La première fois qu'on lit cette phrase, page 168, "Prêtres incompétents, alcooliques parfois, fornicateurs peut-être, quand ils se recrutent parmi ces pauvres pasteurs de campagne semblent pouvoir être sinon absous, du moins jugés avec clémence", on ne la comprend pas. Il manque au moins une virgule entre "campagne" et "semblent", qui souligne la fonction de sujet du verbe "semblent" que joue "Prêtres incompétents…".
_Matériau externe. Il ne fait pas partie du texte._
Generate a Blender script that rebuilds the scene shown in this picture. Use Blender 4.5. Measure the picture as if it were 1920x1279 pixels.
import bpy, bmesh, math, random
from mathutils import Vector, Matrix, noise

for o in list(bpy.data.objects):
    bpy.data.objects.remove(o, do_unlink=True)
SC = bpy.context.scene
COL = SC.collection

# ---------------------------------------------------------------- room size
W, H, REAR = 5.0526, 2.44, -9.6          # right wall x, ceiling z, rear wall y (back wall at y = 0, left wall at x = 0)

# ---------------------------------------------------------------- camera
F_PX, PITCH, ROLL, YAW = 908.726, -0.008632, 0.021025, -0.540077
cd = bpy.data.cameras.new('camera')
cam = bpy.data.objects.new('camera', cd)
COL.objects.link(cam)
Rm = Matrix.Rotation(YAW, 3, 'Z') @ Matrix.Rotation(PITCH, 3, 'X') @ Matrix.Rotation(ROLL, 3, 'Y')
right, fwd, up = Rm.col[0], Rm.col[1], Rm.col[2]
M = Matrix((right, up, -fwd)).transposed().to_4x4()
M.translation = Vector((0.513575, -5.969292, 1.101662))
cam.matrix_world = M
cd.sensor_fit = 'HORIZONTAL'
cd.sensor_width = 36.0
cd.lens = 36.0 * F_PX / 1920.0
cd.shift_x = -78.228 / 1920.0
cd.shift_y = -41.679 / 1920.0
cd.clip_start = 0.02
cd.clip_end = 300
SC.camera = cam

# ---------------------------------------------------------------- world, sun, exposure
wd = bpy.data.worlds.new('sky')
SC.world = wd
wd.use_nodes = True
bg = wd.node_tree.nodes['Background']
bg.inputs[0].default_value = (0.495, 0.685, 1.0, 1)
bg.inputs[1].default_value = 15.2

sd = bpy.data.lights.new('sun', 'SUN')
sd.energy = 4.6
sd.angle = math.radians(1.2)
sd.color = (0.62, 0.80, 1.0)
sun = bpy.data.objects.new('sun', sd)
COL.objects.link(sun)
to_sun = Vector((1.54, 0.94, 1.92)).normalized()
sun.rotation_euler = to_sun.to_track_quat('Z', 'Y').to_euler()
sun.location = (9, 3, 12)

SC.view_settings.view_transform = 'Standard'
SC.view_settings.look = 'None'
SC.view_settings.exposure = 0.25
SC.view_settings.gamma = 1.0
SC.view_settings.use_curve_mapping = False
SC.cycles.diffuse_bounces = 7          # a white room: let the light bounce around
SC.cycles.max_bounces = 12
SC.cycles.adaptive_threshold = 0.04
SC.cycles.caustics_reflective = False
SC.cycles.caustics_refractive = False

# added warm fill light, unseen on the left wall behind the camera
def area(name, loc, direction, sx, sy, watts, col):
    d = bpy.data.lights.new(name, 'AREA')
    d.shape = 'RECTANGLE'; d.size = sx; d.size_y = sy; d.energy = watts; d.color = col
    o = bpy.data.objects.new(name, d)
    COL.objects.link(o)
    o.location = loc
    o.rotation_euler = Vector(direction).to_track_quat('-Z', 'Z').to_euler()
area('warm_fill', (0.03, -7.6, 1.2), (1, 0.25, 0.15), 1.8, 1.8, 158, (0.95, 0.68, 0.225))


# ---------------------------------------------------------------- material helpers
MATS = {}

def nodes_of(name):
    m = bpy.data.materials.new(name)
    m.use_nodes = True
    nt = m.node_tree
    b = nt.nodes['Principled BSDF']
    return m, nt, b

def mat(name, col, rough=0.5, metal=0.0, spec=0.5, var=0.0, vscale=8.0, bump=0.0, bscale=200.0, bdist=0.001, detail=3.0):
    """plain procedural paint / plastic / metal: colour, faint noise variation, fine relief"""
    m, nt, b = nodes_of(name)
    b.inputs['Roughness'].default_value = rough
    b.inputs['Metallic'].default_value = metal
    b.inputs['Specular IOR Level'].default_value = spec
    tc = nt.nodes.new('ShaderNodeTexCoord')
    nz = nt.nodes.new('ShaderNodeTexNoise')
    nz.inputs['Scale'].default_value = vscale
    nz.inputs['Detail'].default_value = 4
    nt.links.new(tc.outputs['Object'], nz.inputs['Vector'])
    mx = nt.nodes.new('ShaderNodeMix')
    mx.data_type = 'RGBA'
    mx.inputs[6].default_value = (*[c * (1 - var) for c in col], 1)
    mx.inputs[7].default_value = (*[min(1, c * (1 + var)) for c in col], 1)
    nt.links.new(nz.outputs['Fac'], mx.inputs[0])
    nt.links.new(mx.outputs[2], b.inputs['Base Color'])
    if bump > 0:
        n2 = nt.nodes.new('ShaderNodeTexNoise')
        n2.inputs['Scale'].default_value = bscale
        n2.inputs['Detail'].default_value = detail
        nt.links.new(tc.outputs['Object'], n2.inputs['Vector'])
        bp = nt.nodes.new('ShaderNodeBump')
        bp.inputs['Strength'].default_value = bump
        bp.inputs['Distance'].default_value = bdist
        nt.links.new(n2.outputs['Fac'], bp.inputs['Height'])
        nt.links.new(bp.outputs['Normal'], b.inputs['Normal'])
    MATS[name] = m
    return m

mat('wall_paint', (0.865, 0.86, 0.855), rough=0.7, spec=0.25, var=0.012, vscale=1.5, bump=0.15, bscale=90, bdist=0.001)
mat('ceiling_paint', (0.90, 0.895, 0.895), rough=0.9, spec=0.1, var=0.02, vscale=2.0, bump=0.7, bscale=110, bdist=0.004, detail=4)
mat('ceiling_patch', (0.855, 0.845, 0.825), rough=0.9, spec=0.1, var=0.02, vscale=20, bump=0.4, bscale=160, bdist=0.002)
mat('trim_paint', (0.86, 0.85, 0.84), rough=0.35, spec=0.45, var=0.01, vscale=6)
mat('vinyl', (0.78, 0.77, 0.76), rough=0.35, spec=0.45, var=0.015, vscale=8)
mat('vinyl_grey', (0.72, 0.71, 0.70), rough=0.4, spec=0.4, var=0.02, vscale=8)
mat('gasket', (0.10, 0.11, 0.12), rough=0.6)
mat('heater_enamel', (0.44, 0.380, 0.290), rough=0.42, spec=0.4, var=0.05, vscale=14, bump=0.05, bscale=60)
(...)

La dernière partie du livre correspond à la dernière partie du Chemin de Compostelle, dite le "Camino Frances", qui est la plus fréquentée, et par des "pèlerins" arrivés en bus ou en avion, qui sont pour les "vrais", de vrais touristes.
Jean-Christophe Ruffin en profite pour retrouver son épouse, dont je ne dirai rien pour ménager la surprise de la découverte aux futurs (hypothétiques) lecteurs. C'est à ce moment qu'il se livre avec le plus de délectation à son autocritique, voire à son auto-dénigrement, s'accusant de plusieurs défauts avec humilité ; la rançon du cheminement solitaire, sans doute.
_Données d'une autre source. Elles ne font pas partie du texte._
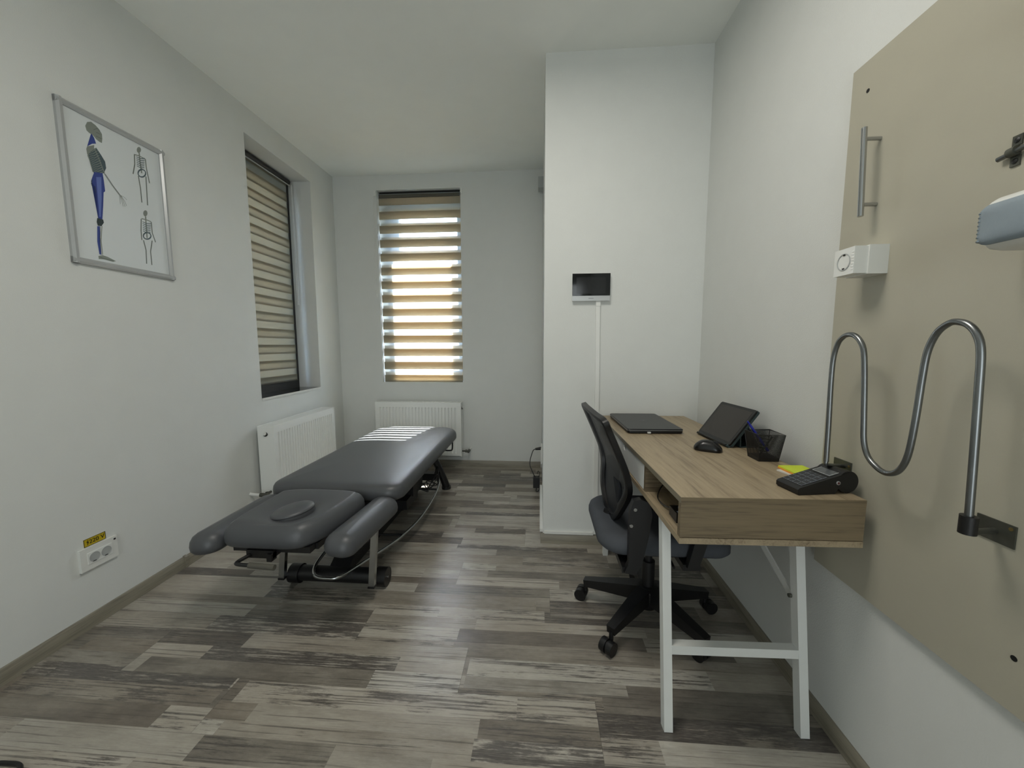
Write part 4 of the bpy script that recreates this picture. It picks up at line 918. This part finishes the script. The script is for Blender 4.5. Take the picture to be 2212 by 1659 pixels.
# under structure
tbuild('head_frame', MB().box(-1.22, -.90, 1.36, 1.40, .356, .380).box(-1.20, -1.165, 1.40, 1.80, .352, .378).box(-.925, -.89, 1.40, 1.80, .352, .378).box(-1.22, -.895, 1.62, 1.66, .352, .376).bevel(.003, 1), M['black_metal'])
tbuild('main_frame', MB().box(-1.32, -1.27, 1.80, 3.15, .345, .393).box(-.82, -.77, 1.80, 3.15, .345, .393).box(-1.32, -.77, 1.80, 1.85, .340, .390).box(-1.32, -.77, 3.08, 3.13, .340, .390).bevel(.003, 1), M['black_metal'])
br_ = tbuild('gas_spring_bracket', MB().box(-1.150, -1.04, 1.340, 1.43, .340, .372).box(-1.060, -1.04, 1.330, 1.36, .332, .362).bevel(.003, 1), M['black_metal'])
hl = tbuild('release_handle', MB().tube([(-1.125, 1.40, .352), (-1.135, 1.34, .352), (-1.148, 1.292, .350), (-1.130, 1.278, .350), (-1.07, 1.276, .349)], .0072, 10, 5), M['black_metal'])
tbuild('handle_grip', MB().tube([(-1.088, 1.2765, .3492), (-.985, 1.273, .3470)], .0105, 16, smooth=False), M['grip'], hl)
for x, xb, y in ((-.745, -.765, 1.60), (-1.215, -1.240, 1.66)):
    tbuild('arm_rest_post', MB().beam((xb, y-.008, .074 if x > -1 else .056), (x, y+.004, .36), .027, .022, up=(0, 1, 0)).bevel(.0015, 1), M['chrome'])
    tbuild('post_end_cap', MB().box(xb-.015, xb+.015, y-.022, y+.006, (.066 if x > -1 else .048), (.074 if x > -1 else .056)), M['black'])
    tbuild('arm_rest_bracket', MB().box(min(x, -1.04)-.01 if x < -1.04 else x-.16, (x+.16) if x < -1.04 else x+.012, y-.015, y+.015, .338, .356), M['black_metal'])
# lift arm, base, wheels, feet
tbuild('lift_arm', MB().beam((-.985, 1.715, .055), (-.985, 2.25, .365), .10, .050, .10, .05).bevel(.004, 1), M['black_metal'])
tbuild('lift_arm', MB().beam((-.985, 2.45, .055), (-.985, 2.90, .365), .10, .045, .10, .045).bevel(.004, 1), M['black_metal'])
tbuild('base_bar', MB().tube([(-1.190, 1.706, .048), (-.775, 1.706, .048)], .037, 20, smooth=False), M['black_metal'])
tbuild('base_rail', MB().box(-1.01, -.955, 1.74, 2.92, .028, .075).bevel(.004, 1), M['black_metal'])
tbuild('base_bar', MB().box(-1.16, -.80, 2.88, 2.94, .10, .155).bevel(.01, 2), M['black_metal'])
for a, b in ((-1.228, -1.176), (-.790, -.738)):
    w = tbuild('wheel', MB().cyl((a, 1.706, .045), (b, 1.706, .045), .045, 32).bevel(.008, 3, 60), M['black'])
    e = b if b > -1 else a; tbuild('wheel_bolt', MB().cyl((e, 1.706, .045), (e+(.003 if b > -1 else -.003), 1.706, .045), .0055, 12), M['chrome'], w)
for sg, xx in ((1, -.765), (-1, -1.195)):
    dx = sg*.16
    tbuild('rear_leg', MB().tube([(xx-dx, 2.90, .36), (xx-dx*.80, 2.92, .335), (xx-dx*.50, 2.945, .24), (xx-dx*.18, 2.965, .11), (xx, 2.98, .018)], .030, 14, 6), M['black_metal'])
    tbuild('foot_pad', MB().cyl((xx, 2.98, 0), (xx, 2.98, .022), .038, 20), M['black'])
rr_ = [(-1.09, 1.95, .16), (-1.105, 1.82, .115), (-1.105, 1.705, .088), (-1.065, 1.635, .082), (-1.00, 1.617, .082), (-.935, 1.640, .082), (-.872, 1.79, .082), (-.820, 1.92, .083), (-.782, 2.04, .084), (-.752, 2.24, .085), (-.752, 2.50, .088), (-.766, 2.72, .095), (-.80, 2.88, .115), (-.86, 2.94, .15)]
tbuild('foot_control_bar', MB().tube(rr_, .0085, 12, 8), M['chrome'])
rl_ = [(-2*1.00-x if i > 6 else None, y, z) for i, (x, y, z) in enumerate(rr_)]
tbuild('foot_control_bar', MB().tube([(-1.10, 1.90, .10), (-1.18, 2.04, .084), (-1.235, 2.24, .085), (-1.24, 2.50, .088), (-1.225, 2.72, .095), (-1.19, 2.88, .115), (-1.12, 2.94, .15)], .0085, 12, 8), M['chrome'])
tbuild('control_rod', MB().tube([(-1.0, 2.035, .086), (-.786, 2.035, .086)], .007, 10, smooth=False).tube([(-1.0, 2.70, .10), (-.770, 2.70, .10)], .007, 10, smooth=False), M['black_metal'])
cbx = tbuild('control_box', MB().box(-.97, -.845, 2.28, 2.50, .125, .185).box(-.93, -.835, 2.38, 2.58, .175, .245).bevel(.006, 2), M['black'])
cb = MB()
random.seed(9)
for i in range(5):
    y0 = 2.50; pts = [(-.87+.02*random.random(), y0, .19)]
    for k in range(4): pts.append((-.83+.05*random.random()+.012*k, y0+.05+.05*k+.03*random.random(), .13+.07*random.random()))
    pts.append((-.795+.01*i*.4, 2.80, .24)); cb.tube(pts, .0035, 6, 5)
cb.tube([(-.80, 2.62, .15), (-.775, 2.66, .20), (-.765, 2.72, .21), (-.780, 2.72, .16), (-.80, 2.66, .12)], .003, 6, 5)
tbuild('cable_bundle', cb, M['black'], cbx)
tbuild('paper_roll_bracket', MB().tube([(-.86, 3.12, .285), (-.765, 3.12, .280), (-.742, 3.12, .300), (-.742, 3.12, .40)], .0065, 10, 4), M['black_metal'])

# ------------------------------------------------------------------ near left corner: loop of cable on the floor
fc = thing('floor_cable', 'black cable loop on the floor at the lower left corner', 'cable', (-1.47, .80, 0))
build('cable', MB().tube([(-.14, -.05, .006), (-.07, .033, .006), (-.01, .047, .006), (.035, .040, .006), (.06, .0, .006), (.06, -.12, .006)], .0055, 8), M['black'], fc)

# ------------------------------------------------------------------ ceiling lamp, just above the frame
cl = thing('ceiling_lamp', 'round flat white ceiling lamp above the camera', 'ceiling lamp', (-.20, .95, ceil_z(.95)))
build('lamp_body', MB().lathe([(0, -.028), (.235, -.028), (.245, -.018), (.245, .004), (0, .004)], 48), M['white_metal'], cl)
Il écrit par ailleurs quelques belles pages :
"Le marcheur est, selon la formule de Victor Hugo, un géant nain. Il se sent au comble de l'humilité et au faîte de sa puissance. dans l'état d'aboulie où l'ont plongé ces semaines d'errance, dans cette âme délivrée du désir et de l'attente, dans ce corps qui a dompté ses souffrances et limé ses impatiences, dans cet espace ouvert, saturé de beautés, à la fois interminable et fini, le pèlerin est prêt à voir surgir quelque chose de plus grand que lui, de plus grand que tout, en vérité. cette longue étape d'altitude fut, en tous cas pour moi, le moment sinon d'apercevoir Dieu, du moins de sentir son souffle" (page 207).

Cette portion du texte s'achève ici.